Later, local residents began to raise worries about “furries” — a baseless myth spread by some conservatives alleging that students at some U.S. schools have been allowed to use litter boxes and given other special treatment if they identify as animals.
The level of misinformation was startling to Denise Churchill, one of the candidates endorsed by the teachers union. But on Tuesday, she and her three running mates won by wide margins, with the city also voting for Democrats at the state level.
“Truth prevails, and hate loses,” said Churchill, who has two children in the district. She said the district has always invited parent involvement. “But parental rights does not mean that you get to cherrypick what’s taught in the schools.”
The county that houses New Buffalo was a prized target for the 1776 group, having voted for Republican candidates for president and governor in recent elections. The group campaigned for 20 candidates across eight districts, but just four were elected. Many were defeated by union-backed candidates.
The group also fell short in its attempt to win majorities on boards in conservative Bentonville, Arkansas, and purple Round Rock, Texas. Its biggest victory was in right-leaning Carroll County, Maryland, where its candidates won three seats. All four of its candidates won in Florida, which has become a stronghold for the movement.
Despite the losses, some conservatives saw hopeful signs in DeSantis and Abbott’s high-profile victories. And even picking up scattered school board seats across the country should be viewed as progress for a Republican Party that has long neglected education as a priority, said Rory Cooper, a GOP strategist and former congressional staffer.
“We’re not seeing Democratic opponents go unopposed like they used to,” he said. “I’m counting this year as a victory.”
Democrats see the losses as proof that rhetoric around critical race theory and gender issues may play well in Republican primaries, but it has limited appeal for moderate Americans.
“In general elections, voters don’t want to hear about it,” said Stephanie Cutter, a Democratic strategist and former senior adviser to President Barack Obama. “The overwhelming majority of parents support their kids’ teachers, believe in their public schools and want accurate history being taught in their classrooms.”
As conservative groups increasingly inject themselves into local school board races, Democrats have responded in kind.
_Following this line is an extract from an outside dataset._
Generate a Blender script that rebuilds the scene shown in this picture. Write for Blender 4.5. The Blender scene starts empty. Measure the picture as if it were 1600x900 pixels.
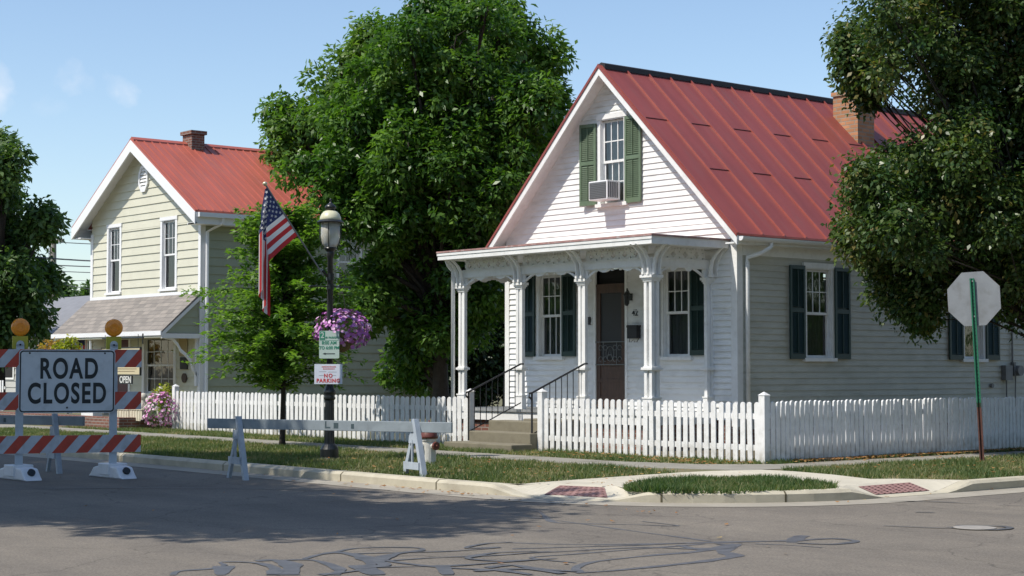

State teachers unions have increased spending on their candidates, and grassroots groups including Red Wine and Blue have rallied liberal suburban parents.
But in many areas, school board members facing conservative challengers have aimed to distance themselves from any political affiliation.
In Coloma, Michigan, a town near New Buffalo, four incumbents opted not to accept outside money as they ran against three challengers supported by the 1776 PAC. All four incumbents won.
“We did not speak about them. We spoke about us,” said Heidi Ishmael, president of the school board. “I am a firm believer the school board is nonpartisan. We are there to listen to and represent our entire community.”
Democratic strategists have held up that approach — de-escalating the role of politics in education — as a winning tactic. Candidates who draw attention to any perceived bias run the risk of looking like they’re the ones looking for political fights, said Guy Molyneux of Hart Research, a Democratic polling firm.
“I don’t think people want either the left or the right to triumph here,” Molyneux said. “They really want politics out of their schools.”